Set problem: Extract the lines from the start through the line that holds "bpy.data.objects.remove(o)", both included, omitting all images.

Data:
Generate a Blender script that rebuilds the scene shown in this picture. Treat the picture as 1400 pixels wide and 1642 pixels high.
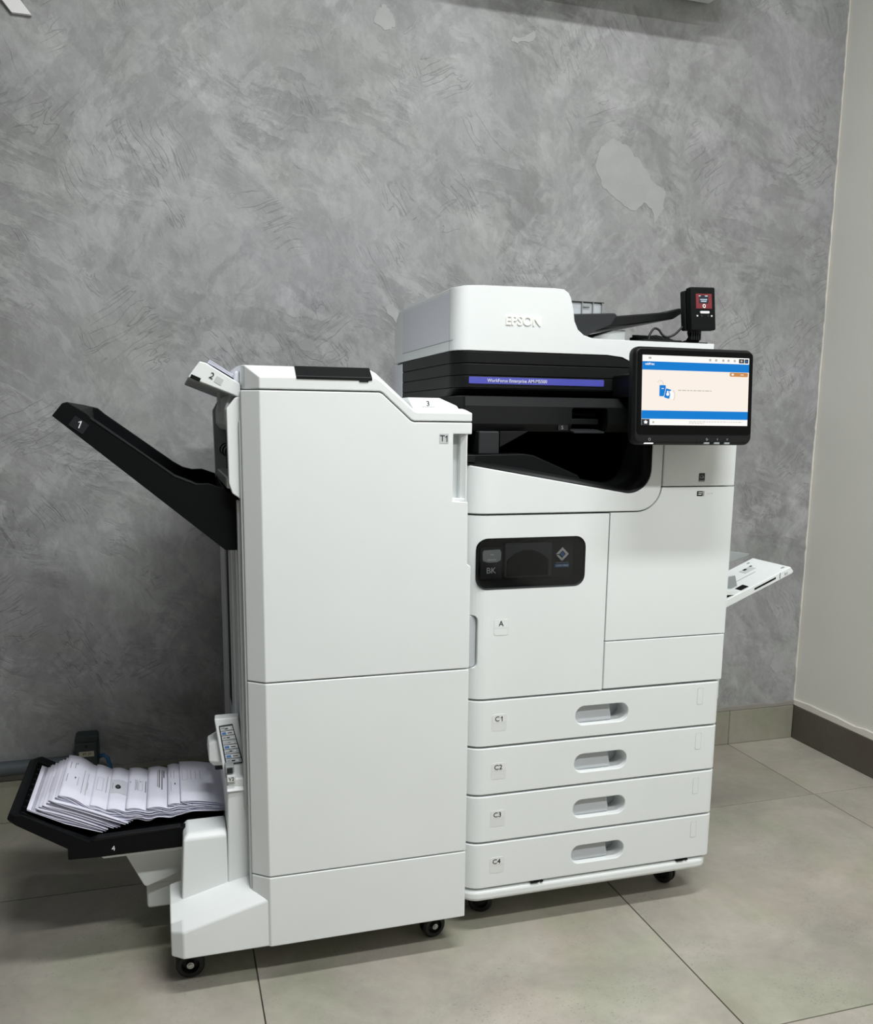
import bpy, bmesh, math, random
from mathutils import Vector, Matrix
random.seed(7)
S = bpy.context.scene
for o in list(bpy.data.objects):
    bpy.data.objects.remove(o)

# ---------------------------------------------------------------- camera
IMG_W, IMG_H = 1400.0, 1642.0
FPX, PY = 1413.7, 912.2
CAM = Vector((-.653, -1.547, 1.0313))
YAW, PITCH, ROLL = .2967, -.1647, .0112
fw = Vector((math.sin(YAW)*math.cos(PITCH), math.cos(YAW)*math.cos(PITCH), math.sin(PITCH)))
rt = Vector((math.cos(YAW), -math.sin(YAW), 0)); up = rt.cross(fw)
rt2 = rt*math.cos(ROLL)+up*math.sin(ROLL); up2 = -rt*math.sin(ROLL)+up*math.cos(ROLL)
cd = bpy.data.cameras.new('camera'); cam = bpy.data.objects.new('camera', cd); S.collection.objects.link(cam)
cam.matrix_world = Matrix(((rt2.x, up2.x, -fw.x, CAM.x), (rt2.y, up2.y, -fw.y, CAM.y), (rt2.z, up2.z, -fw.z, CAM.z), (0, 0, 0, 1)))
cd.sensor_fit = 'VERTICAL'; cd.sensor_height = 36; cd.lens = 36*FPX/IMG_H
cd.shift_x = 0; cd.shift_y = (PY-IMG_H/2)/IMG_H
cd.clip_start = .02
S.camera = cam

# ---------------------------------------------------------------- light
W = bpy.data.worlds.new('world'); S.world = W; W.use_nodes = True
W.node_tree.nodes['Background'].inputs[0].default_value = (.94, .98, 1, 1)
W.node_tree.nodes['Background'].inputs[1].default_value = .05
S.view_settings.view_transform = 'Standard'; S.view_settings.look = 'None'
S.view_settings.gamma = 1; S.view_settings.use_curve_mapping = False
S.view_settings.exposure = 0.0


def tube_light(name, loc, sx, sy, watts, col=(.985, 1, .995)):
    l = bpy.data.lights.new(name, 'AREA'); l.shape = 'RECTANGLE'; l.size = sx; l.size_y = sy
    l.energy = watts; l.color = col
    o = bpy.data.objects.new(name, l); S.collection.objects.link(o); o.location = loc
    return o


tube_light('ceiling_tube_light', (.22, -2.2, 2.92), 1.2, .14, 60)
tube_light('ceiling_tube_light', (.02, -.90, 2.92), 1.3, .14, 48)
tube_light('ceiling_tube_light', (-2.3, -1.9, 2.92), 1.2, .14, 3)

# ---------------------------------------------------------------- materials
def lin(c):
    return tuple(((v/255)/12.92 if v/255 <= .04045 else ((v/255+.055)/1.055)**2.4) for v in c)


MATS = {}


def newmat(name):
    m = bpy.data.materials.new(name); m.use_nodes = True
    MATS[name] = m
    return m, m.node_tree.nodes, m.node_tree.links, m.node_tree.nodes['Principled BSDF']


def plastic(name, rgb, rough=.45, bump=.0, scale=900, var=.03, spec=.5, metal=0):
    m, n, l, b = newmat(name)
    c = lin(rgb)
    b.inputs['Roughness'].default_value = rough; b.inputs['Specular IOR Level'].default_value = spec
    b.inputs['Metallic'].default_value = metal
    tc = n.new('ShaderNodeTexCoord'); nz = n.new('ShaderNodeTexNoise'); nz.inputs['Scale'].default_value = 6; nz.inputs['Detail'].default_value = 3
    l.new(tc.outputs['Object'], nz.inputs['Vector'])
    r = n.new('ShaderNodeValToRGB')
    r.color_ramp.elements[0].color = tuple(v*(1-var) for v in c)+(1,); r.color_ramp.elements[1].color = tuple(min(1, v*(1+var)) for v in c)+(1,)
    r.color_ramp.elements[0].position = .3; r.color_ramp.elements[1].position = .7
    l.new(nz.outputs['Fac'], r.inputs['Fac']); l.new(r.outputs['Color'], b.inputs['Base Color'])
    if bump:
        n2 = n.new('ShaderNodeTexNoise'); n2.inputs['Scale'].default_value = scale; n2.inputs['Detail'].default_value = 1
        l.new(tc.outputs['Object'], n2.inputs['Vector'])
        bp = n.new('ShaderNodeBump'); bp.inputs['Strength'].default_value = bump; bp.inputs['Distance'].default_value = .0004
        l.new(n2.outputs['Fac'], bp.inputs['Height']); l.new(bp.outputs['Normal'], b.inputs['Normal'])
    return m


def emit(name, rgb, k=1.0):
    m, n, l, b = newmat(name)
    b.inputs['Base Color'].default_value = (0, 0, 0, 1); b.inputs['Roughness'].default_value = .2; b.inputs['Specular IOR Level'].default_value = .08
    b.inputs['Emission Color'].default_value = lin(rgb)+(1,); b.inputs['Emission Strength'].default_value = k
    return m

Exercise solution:
Generate a Blender script that rebuilds the scene shown in this picture. Treat the picture as 1400 pixels wide and 1642 pixels high.
import bpy, bmesh, math, random
from mathutils import Vector, Matrix
random.seed(7)
S = bpy.context.scene
for o in list(bpy.data.objects):
    bpy.data.objects.remove(o)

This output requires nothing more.